Under SNTV, these intra-party competition-management practices are critical because the total number of seats a party (or set of cooperating parties) can elect is entirely dependent on how many individual candidates it has whose votes are in the top-M vote totals in the district. Under OLPR, parties have no incentive to do this, if their goal is simply to maximize list seats–a list under OLPR can never displace seats to another list due to having “too many” candidates or having the candidates’ vote totals be widely unequal. (Parties may have other reasons to care about which candidates win, and multiple parties running in alliance face an SNTV-like conundrum in that they are competing with one another inside the list to get their candidates into the top s, where s is the number of seats won by the list. But these are separate problems, and the latter is a problem covered in Votes from Seats).
The proposal I drafted was a hybrid of OLPR and SNTV (unlike flexible lists, which are a hybrid of OLPR and closed-list PR). A threshold would be set on preference votes, and if a list won more seats, via application of the inter-list allocation rule, than it had candidates over the threshold, it would forfeit these seats. Any such forfeited seats would go into an “SNTV pool” to be be won by the otherwise unelected candidates with the highest preference-vote totals, independent of which list they had run on. My intention in devising this proposal was to encourage parties to be more active in managing their intra-party competition–taking some aspects of SNTV as beneficial–in order to make victory by candidates with marginal personal popularity less likely. (I would have set the threshold a little higher than 10% of a Hare quota.)
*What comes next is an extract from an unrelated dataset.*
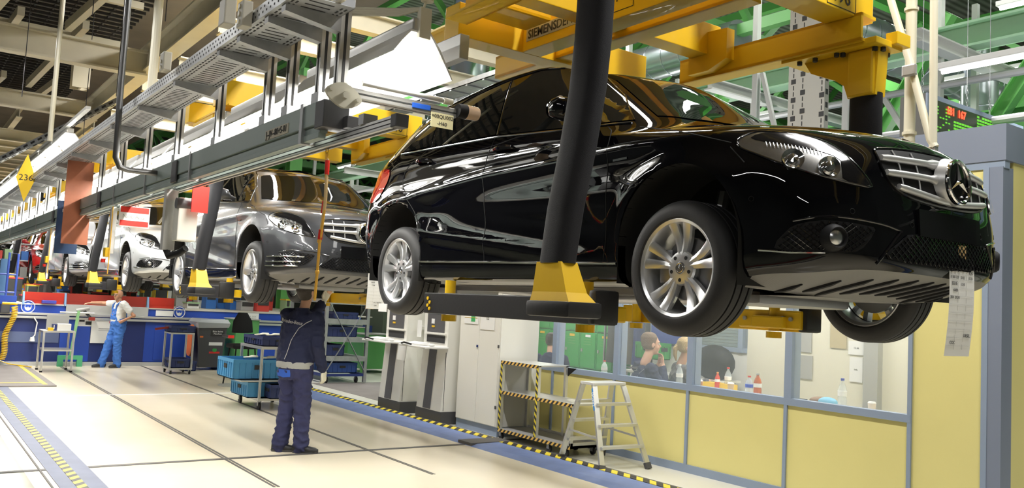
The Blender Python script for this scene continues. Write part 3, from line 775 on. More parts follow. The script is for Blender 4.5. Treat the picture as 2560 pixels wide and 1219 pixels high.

The article on the Chamber website is not clear on the precise rule now used in Brazil for deciding on the replacement candidates. In any case, it certainly has a similar effect to my proposal. (From a comment by Manuel at the earlier thread, it seems the forfeited seats are assigned proportionally rather than SNTV-like.) I can’t claim credit, as there is no way any Brazilian official saw my unpublished proposal. But I am pleased that some such a provision has been adopted somewhere.